• Problem to solve: Copy nothing but the part that opens with the line containing "Write a Blender" and closes with the line containing "from mathutils import Matrix, Vector". Do not include pictures.

═══ Given data ═══

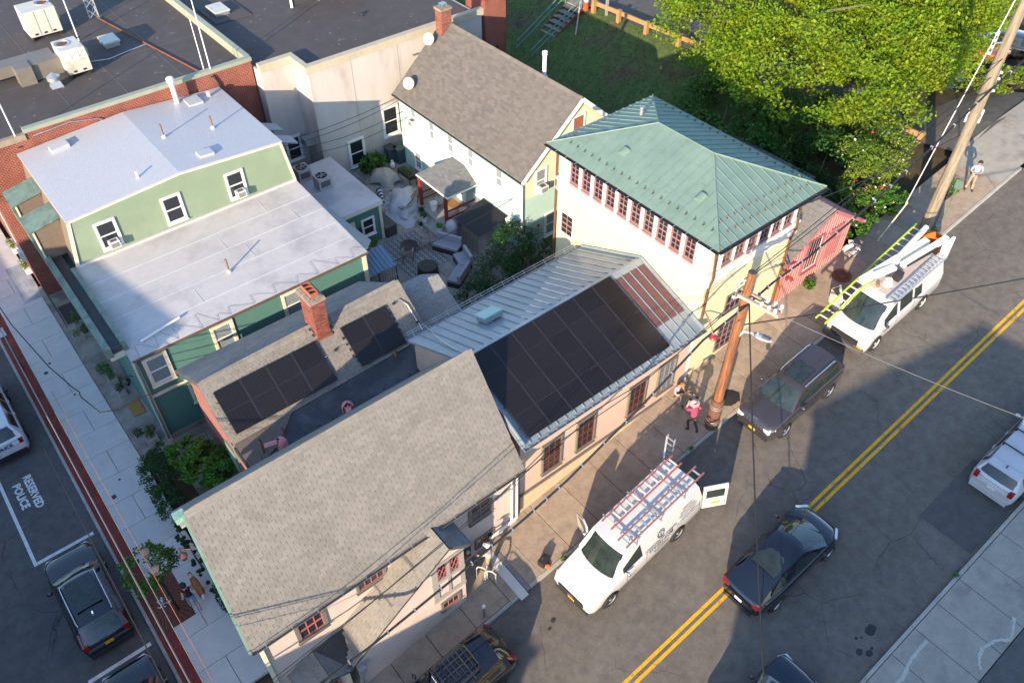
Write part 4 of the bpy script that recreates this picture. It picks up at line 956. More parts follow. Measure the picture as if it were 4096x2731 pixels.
def dish(label, p, aim):
    t = thing('satellite_dish', label, 'satellite dish', p, 'satellite dishes'); p = V(p); a = V(aim).normalized(); c = p+V((0,0,.42))+a*.12
    mb = MB(); prof = [(.0,.0),(.12,.012),(.24,.045),(.33,.095),(.335,.10),(.32,.085),(.2,.02),(0,-.015)]; mb.lathe(c, prof[:4], 20, a); mb.lathe(c-a*.012, [(0,.0),(.12,.012),(.24,.045),(.335,.1)][::-1], 20, a)
    mk('reflector', mb, mat('dish_grey', (.42,.41,.38), .5, .08, 5), parent=t, smooth=60)
    mk('mast', MB().tube([p, p+V((0,0,.3)), c], .025, 6), M_tin, parent=t); mb = MB(); f = c+a*.42+V((0,0,-.22)); mb.tube([c-V((0,0,.3)), f], .014, 5); mb.obox(f, a*.06, V((0,0,.03)), a.cross(V((0,0,1))).normalized()*.035); mk('feed_horn', mb, M_tin, parent=t)
def onM(x, y): return V((x, y, mez+(x-mex)*.854))
dish('round grey satellite dish at the far eave corner of the mint house', onM(22.95,37.3), (-.75,-.55,.45))
dish('round grey satellite dish by the brick chimney on the mint house', onM(25.0,38.0), (-.75,-.45,.45))
# porch
PO = thing('porch', 'small grey hipped porch on red posts at the mint house door', 'porch', (21.5, 32.2, 1.9))
mk('deck', MB().box(20.3,22.55,30.6,33.4,1.85,2.25), mat('porch_concrete', (.30,.285,.26), .9, .2, 3, .3, 30), parent=PO)
mb = MB(); mb.box(19.65,20.3,30.5,32.9,1.85,2.05); mk('step', mb, mat('porch_concrete', (.30,.285,.26)), parent=PO)
M_postred = mat('dark_red_paint', (.20,.025,.022), .55, .12, 4)
pr0 = [V(p) for p in ((20.6,30.75,4.1),(20.6,33.65,4.1),(22.55,33.65,4.1),(22.55,30.75,4.1))]; pt0, pt1 = V((22.55,31.8,4.75)), V((22.55,32.9,4.75))
mb = MB(); slab_poly(mb, [pr0[1],pr0[0],pt0,pt1], .08); slab_poly(mb, [pr0[0],pr0[3],pt0], .08); slab_poly(mb, [pr0[2],pr0[1],pt1], .08); q = mk('roof', mb, M_shingle_core, parent=PO)
M_shg = mat('shingle_mid_grey', (.16,.165,.165), .95, .12, 4, .5, 60, island=.15)
shingles(q, pr0[1]+o3, pr0[0]+o3, pt0+o3, pt1+o3, M_shg, nobj=0, ex=.14)
shingles(q, pr0[0]+o3, pr0[3]+o3, pt0+o3+V((.0,0,0)), pt0+o3-V((.05,0,0)), M_shg, nobj=0, ex=.14)
mb = MB(); mb.box(20.55,20.65,30.7,33.7,3.98,4.06); mb.box(20.65,22.55,30.7,30.8,3.98,4.06); mk('fascia', mb, M_white, parent=PO)
for y in (30.85, 33.3): mk('post', MB().box(20.45,20.61,y-.08,y+.08,2.05,4.0), M_postred, parent=PO)
mb = MB(); mb.beam((20.6,30.85,3.05),(22.5,30.85,3.05),.06,.1); mb.beam((20.6,30.85,2.6),(22.5,30.85,2.6),.06,.08); mk('railing', mb, M_postred, parent=PO)
mb = MB(); mb.beam((20.6,33.3,3.05),(22.5,33.3,3.05),.06,.1); mb.beam((20.6,33.3,2.6),(22.5,33.3,2.6),.06,.08); mk('railing', mb, M_postred, parent=PO)
mb = MB(); wx(22.57).box(mb, 31.75, 32.6, 2.25, 4.2, -.02, .05); d_ = mk('door', mb, M_white, parent=MH)
mk('pane', (lambda m: (wx(22.57).box(m, 32.05, 32.3, 2.7, 3.9, .05, .055), m)[1])(MB()), M_glass, parent=d_)
mk('doormat', MB().box(21.6,22.2,31.75,32.6,2.25,2.27), mat('coir', (.30,.16,.05), .95, .2, 20), label='brown coir doormat on the red-posted porch', cat='doormat')

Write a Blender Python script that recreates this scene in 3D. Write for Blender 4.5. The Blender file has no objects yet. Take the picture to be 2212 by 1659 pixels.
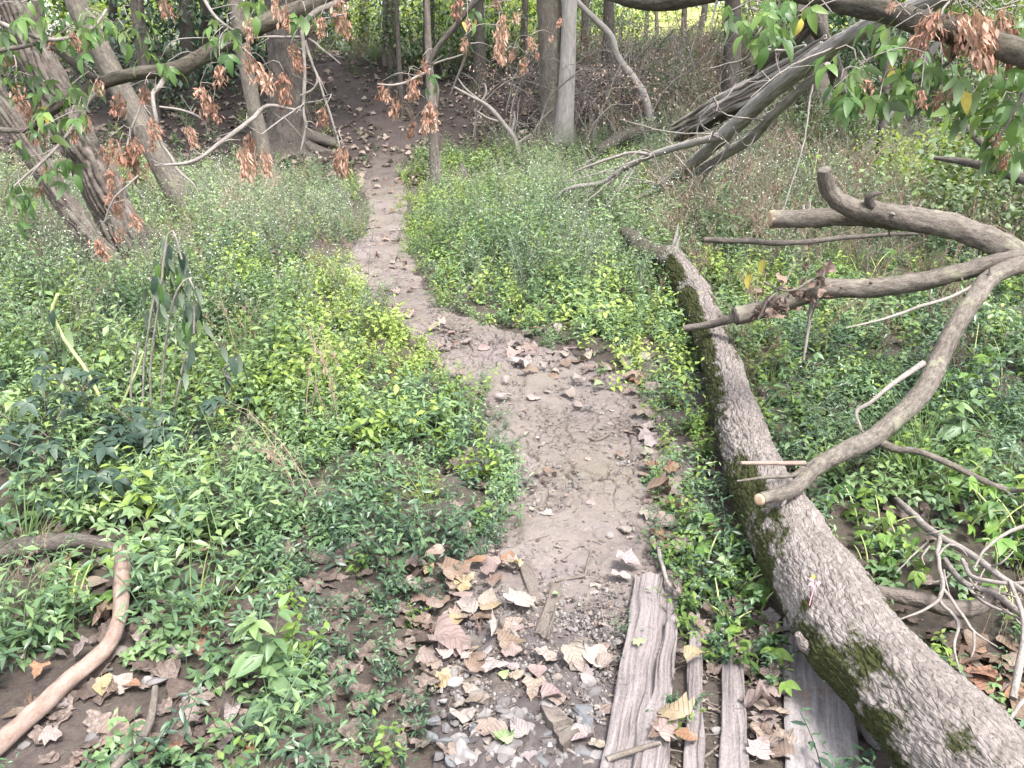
import bpy, math, random
import numpy as np
from mathutils import Matrix, Vector

scene = bpy.context.scene
# ------------------------------------------------------------------ camera
CAM = np.array([0.0, 0.0, 1.6]); PITCH = math.radians(20.8); FPX = 1840.0
cam_data = bpy.data.cameras.new('camera'); cam = bpy.data.objects.new('camera', cam_data)
scene.collection.objects.link(cam); scene.camera = cam
cam.location = CAM; cam.rotation_euler = (math.radians(90) - PITCH, 0, 0)
cam_data.sensor_width = 36.0; cam_data.lens = 18.0 / (1106.0 / FPX)
cam_data.clip_start = 0.05; cam_data.clip_end = 900.0
# ------------------------------------------------------------------ sky and sun (bright overcast)
SUN_EL, SUN_AZ = math.radians(62), math.radians(150)      # azimuth measured from +Y towards +X
world = bpy.data.worlds.new('World'); scene.world = world; world.use_nodes = True
wn = world.node_tree.nodes; wl = world.node_tree.links; wn.clear()
w_out = wn.new('ShaderNodeOutputWorld'); w_bg = wn.new('ShaderNodeBackground')
w_sky = wn.new('ShaderNodeTexSky'); w_hs = wn.new('ShaderNodeHueSaturation')
w_sky.sky_type = 'NISHITA'; w_sky.sun_disc = False; w_sky.sun_elevation = SUN_EL; w_sky.sun_rotation = SUN_AZ
w_sky.air_density = 1.0; w_sky.dust_density = 3.0; w_sky.ozone_density = 1.0
w_hs.inputs['Saturation'].default_value = 0.34
wl.new(w_sky.outputs[0], w_hs.inputs['Color']); wl.new(w_hs.outputs[0], w_bg.inputs['Color'])
w_bg.inputs['Strength'].default_value = 0.135
wl.new(w_bg.outputs[0], w_out.inputs['Surface'])
sun_data = bpy.data.lights.new('sun', 'SUN'); sun = bpy.data.objects.new('sun', sun_data)
scene.collection.objects.link(sun)
sun_data.energy = 1.5; sun_data.angle = math.radians(12); sun_data.color = (1.0, 0.96, 0.9)
sd = Vector((math.sin(SUN_AZ) * math.cos(SUN_EL), math.cos(SUN_AZ) * math.cos(SUN_EL), math.sin(SUN_EL)))
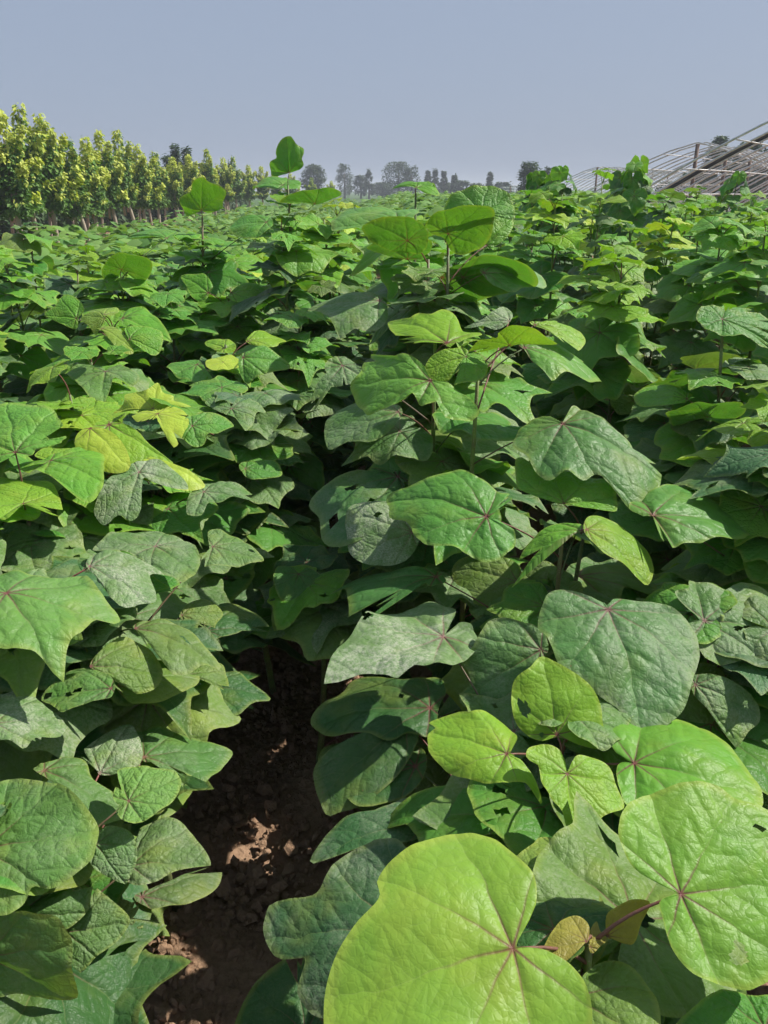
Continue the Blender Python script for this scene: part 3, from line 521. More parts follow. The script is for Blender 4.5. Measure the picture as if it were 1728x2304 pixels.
PLANT_LABEL = {
 'A': 'low sapling with bronze shoot tip and largest lime leaf, nearest the camera beside path',
 'B': 'sapling with glowing lime leaves below the big powdery heart leaf, right of path',
 'C': 'sapling with large quilted green leaf at mid height, right of the soil path',
 'C2': 'sapling with folded lime leaf on a red stalk behind the large quilted leaf',
 'D': 'bare-stemmed tall sapling with pale lime top and long drooping quilted leaf',
 'D2': 'sapling with star-shaped bright green leaf and pale lime crumpled leaf on top',
 'E': 'tall sapling with forked reddish stalks in the middle of the field',
 'E2': 'tall central sapling whose curled top leaf reaches the horizon',
 'T': 'mid-height sapling just below the leaf that stands against the sky',
 'V': 'tallest sapling with one upright leaf standing against the sky',
 'V2': 'sapling with one upright backlit leaf in front of the tree row',
 'G': 'sapling with cupped leaves and dark underside on the right of the field',
 'RR': 'sapling with grey powdery leaf full of holes at the right edge',
 'R2': 'sapling with broad quilted green leaf at the right edge',
 'LA': 'sapling with round pale green leaf and yellow-green leaf at the left edge',
 'LB': 'sapling with cluster of yellow and lime leaves above white powdery leaf',
 'LC': 'sapling topped with bright yellow star-shaped leaves left of the path',
 'LD': 'sapling with curled white powdery leaves left of the dark gap',
 'LE': 'sapling with pale lime top leaves behind the yellow-topped sapling, further left',
 'LF': 'sapling with small yellow-lime crown leaves beyond the path gap',
 'LG': 'sapling with lime top and dark leaf underside in the left middle distance',
 'MA': 'sapling with pointed green leaf over powdery leaves at left edge',
 'MB': 'low sapling with many overlapping olive leaves in the bottom left corner',
 'MC': 'sapling with overlapping olive pointed leaves leaning over the soil path',
 'G2': 'sapling with one drooping round green leaf at the right edge of the field',
 'G3': 'sapling capped by a dark tent-like leaf on the right side of the field',
 'E3': 'sapling whose flat light green top leaf touches the skyline in the centre',
 'LI': 'sapling with a dark leaf underside facing the camera, left middle distance',
 'P': 'low heart-leaved sapling alone in the dark gap of the path',
 'LH': 'sapling with folded grey-green leaves at the left side of the dark gap'}
GRP = 'broad-leaved saplings planted in rows'
plants = {}      # key -> dict(root, base, top)
def stem_points(base, top, bend, n=9):
    t = np.linspace(0, 1, n)[:, None]; P = np.array(base)*(1-t)+np.array(top)*t
    P[:, 0] += bend[0]*np.sin(t[:, 0]*math.pi); P[:, 1] += bend[1]*np.sin(t[:, 0]*math.pi); return P
def make_stem(root, P, r0, r1, color, extra=None):
    m = MB(); n = len(P)
    rr = np.linspace(r0, r1, n)
    m.tube(P, rr, 8)
    for i in range(2, n-1, 2):          # swollen leaf nodes
        m.tube(np.array([P[i]-[0, 0, .009], P[i], P[i]+[0, 0, .009]]), [rr[i], rr[i]*1.45, rr[i]], 8)
    if extra: 
        for a, b_ in extra: m.tube(np.array([a, (np.array(a)*.5+np.array(b_)*.5)+[0, 0, .008], b_]), [.0028, .0023, .002], 4)
    me = m.mesh('stem', STEM); return link('stem', me, root, color=color)
STEMCOL = [(.16, .24, .05, 1), (.13, .20, .05, 1), (.17, .16, .07, 1), (.11, .17, .05, 1)]
for i, (k, (c, x, y, z)) in enumerate(PLANTS.items()):
    px, py = cv(c, (x, y)); top = unproj(px, py, z)
    rg = np.random.default_rng(900+i)
    base = np.array([top[0]+rg.uniform(-.05, .05), top[1]+rg.uniform(-.04, .06), 0])
    root = empty('broad_leaved_sapling', base); tag(root, PLANT_LABEL[k], 'plant', GRP)
    tl = top-base; P = stem_points([0, 0, -.02], tl, (rg.uniform(-.03, .03), rg.uniform(-.03, .03)))
    make_stem(root, P, .012, .0045, STEMCOL[i % 4])
    plants[k] = dict(root=root, base=base, P=P+base, rg=rg)
def add_leaf(root, base, me, M, color):
    B = Matrix.Translation(-Vector(base)) @ M
    color = (color[0]*1.06, color[1]*1.02, color[2]*.80, color[3])
    return link('leaf', me, root, B, color), B
def add_stalk(leaf, B, base, P0, P1, color, thick=1.0):
    L = (Vector(P1)-Vector(P0)).length
    F = Matrix.Translation(-Vector(base)) @ frame(P0, P1) @ Matrix.Diagonal((1, thick*.15/max(L, .03), thick*.15/max(L, .03), 1))
    o = bpy.data.objects.new('leaf_stalk', STALK); COL.objects.link(o); o.parent = leaf
    o.matrix_parent_inverse = B.inverted() @ F; o.color = color
def stem_at(P, h):
    h = min(max(h, .05), P[-1][2]-.005); zs = P[:, 2]
    return np.array([np.interp(h, zs, P[:, 0]), np.interp(h, zs, P[:, 1]), h])

for i, (pk, c, z, ck, at, tip, out, opt) in enumerate(HL):
    a2 = cv(c, at); t2 = cv(c, tip); o2 = [cv(c, p) for p in out]
    if c != 'F': pass
    A = unproj(*a2, z)
    best = None; roll = opt.get('roll', np.random.default_rng(i).uniform(-8, 8)); asp = opt.get('asp', 1.0)
    cand = [opt['p']] if 'p' in opt else range(94, 142, 4) if opt.get('under') else range(2, 80, 3)
    for p in cand:
        # normal: up tilted towards the camera by p, and sideways by roll
        nrm = np.array([math.sin(R(roll)), -math.sin(R(p)), math.cos(R(p))]); nrm /= np.linalg.norm(nrm)
        e1 = np.array([1., 0, 0])-nrm*nrm[0]; e1 /= np.linalg.norm(e1); e2 = np.cross(nrm, e1)
        def onplane(q):
            d = ray(*q); s = np.dot(A-ORG, nrm)/np.dot(d, nrm); X = ORG+d*s-A; return (X@e1, X@e2)
        Q = np.array([onplane(q) for q in o2]); ex = np.ptp(Q[:, 0]); ey = np.ptp(Q[:, 1])
        sc = abs(math.log((ey/ex)/asp))+.004*abs(p-(105 if opt.get('under') else 20))
        if best is None or sc < best[0]: best = (sc, Q, np.array(onplane(t2)), nrm, e1, e2, p)
    _, Q, T2, nrm, e1, e2, p = best
    flip = opt.get('under')
    holes = []
    for hx, hy, hr in opt.get('holes', ()):
        hp = cv(c, (hx, hy)); dd = ray(*hp); s = np.dot(A-ORG, nrm)/np.dot(dd, nrm); X = ORG+dd*s-A
        holes.append((X@e1, X@e2, max(hr*SC[c][0]/FPX*z, .0035)))
    span = np.ptp(np.array(o2)[:, 0])
    nth, nr = (150, 40) if span > 230 else (110, 26) if span > 120 else (72, 15)
    if flip: Q = Q*[1, -1]; T2 = T2*[1, -1]; holes = [(a, -b, r_) for a, b, r_ in holes]; e2 = -e2; nrm = -nrm
    V, Fc, uv, rim = leaf_geometry(Q, T2, nth, nr, 5000+i, droop=opt.get('droop', .16), wave=opt.get('wave', .045), fold=opt.get('fold', .05), holes=holes, jag=opt.get('jag', .012), quilt=opt.get('quilt', .003 if ck in ('lime', 'yellow', 'bronze') else .017))
    me = mesh('leaf_blade', V, Fc, [YLEAF if (pk in 'AB' and ck in ('lime', 'limeG')) or ck in ('yellow', 'bronze') else LEAF], True, uv, rim)
    M = Matrix(((e1[0], e2[0], nrm[0], A[0]), (e1[1], e2[1], nrm[1], A[1]), (e1[2], e2[2], nrm[2], A[2]), (0, 0, 0, 1)))
    pl = plants[pk]; cc = opt.get('c', PAL[ck])
    lf, B = add_leaf(pl['root'], pl['base'], me, M, cc)
    st = pl['P']; hd = math.hypot(A[0]-st[-1][0], A[1]-st[-1][1])
    S0 = stem_at(st, A[2]-.55*hd-.02)
    add_stalk(lf, B, pl['base'], S0, A-nrm*.001, STALKCOL[0 if ck in ('lime', 'limeG', 'bronze') else i % 4], 1.0)
    mk = poly_mask(o2)
    if mk.any():
        # depth over the leaf's own plane
        zbuf[mk] = np.minimum(zbuf[mk], z)
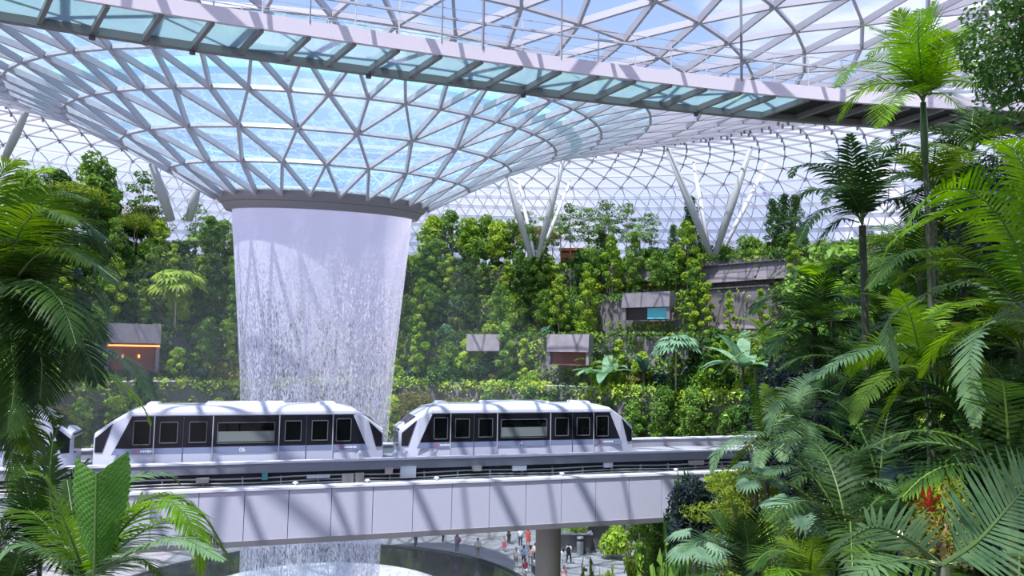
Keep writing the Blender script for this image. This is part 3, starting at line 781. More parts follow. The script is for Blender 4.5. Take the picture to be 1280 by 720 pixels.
# ------------------------------------------------------------------ plants: leaf and frond makers
def rnd(a, b): return R.uniform(a, b)
def frond(b, pts, ll=0.6, w=0.05, n=34, fwd=0.45, droop=0.5, lift=0.15, roll=0.0, start=0.12, rad=0.014, seg=3, stalk=True, mi=0, bush=0.0, rs=None):
    """a feather palm leaf along a smooth path through pts"""
    rs = rs or R
    P = [Vector(p) for p in pts]
    C = []
    m = len(P)
    for i in range(m - 1):
        p0, p1, p2, p3 = P[max(i - 1, 0)], P[i], P[i + 1], P[min(i + 2, m - 1)]
        for t in np.linspace(0, 1, 10, endpoint=False):
            C.append(0.5 * ((2 * p1) + (p2 - p0) * t + (2 * p0 - 5 * p1 + 4 * p2 - p3) * t * t + (3 * p1 - p0 - 3 * p2 + p3) * t ** 3))
    C.append(P[-1])
    d = [0.0]
    for a_, c_ in zip(C[:-1], C[1:]): d.append(d[-1] + (c_ - a_).length)
    tot = d[-1]
    def pos(u):
        s_ = u * tot
        for j in range(len(d) - 1):
            if s_ <= d[j + 1]: break
        f = (s_ - d[j]) / max(d[j + 1] - d[j], 1e-9)
        return C[j].lerp(C[j + 1], min(max(f, 0), 1)), (C[j + 1] - C[j]).normalized()
    if stalk:
        k = [pos(u)[0] for u in np.linspace(0, 1, 12)]
        b.tube(k, [rad * (1.25 - u) for u in np.linspace(0, 1, 12)], 5, mi=1, cap=False)
    w = min(w, .95 * tot * (1 - start) / n)
    ref = None
    for i in range(n):
        u = start + (1 - start) * (i + 0.5) / n
        p, t = pos(u)
        sd = t.cross(Vector((0, 0, 1)))
        if sd.length < 0.25: sd = sd + (ref or Vector((1, 0, 0))) * 0.5
        sd.normalize(); ref = sd
        up = sd.cross(t).normalized()
        if roll: q = Matrix.Rotation(roll, 3, t); sd = q @ sd; up = q @ up
        prof = math.sin(PI * min(1, (u - start) / (1 - start) * 0.82 + 0.16)) ** 0.7
        fw = fwd + 0.8 * ((u - start) / (1 - start)) ** 2
        for sg in (-1, 1):
            L_ = ll * prof * rs.uniform(0.85, 1.1)
            dr = (sd * sg + t * (fw + rs.uniform(-.10, .10)) + up * (lift + rs.uniform(-.12 - bush, .12 + bush))).normalized()
            wv = t * w * 0.5
            prev = None; q = p.copy(); vs = []; g = Vector((0, 0, -1))
            for s_ in range(seg + 1):
                f = s_ / seg
                ww = (0.55 + 0.9 * f - 1.4 * f * f) if s_ < seg else 0.03
                ww = max(ww, .03)
                vs += [q - wv * ww * 1.3, q + wv * ww * 1.3]
                dr = (dr + g * droop * 1.0 / seg * (0.35 + f)).normalized()
                q = q + dr * (L_ / seg)
                wv = (t - dr * t.dot(dr)); wv = (wv.normalized() if wv.length > .05 else up) * w * 0.5
            b.add(vs, [(2 * s_, 2 * s_ + 1, 2 * s_ + 3, 2 * s_ + 2) for s_ in range(seg)], mi)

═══

• Exercise solution:
Write a Blender Python script that recreates this scene in 3D. Write for Blender 4.5. The Blender file has no objects yet. Take the picture to be 2212 by 1659 pixels.
import bpy, math, random
import numpy as np
from mathutils import Matrix, Vector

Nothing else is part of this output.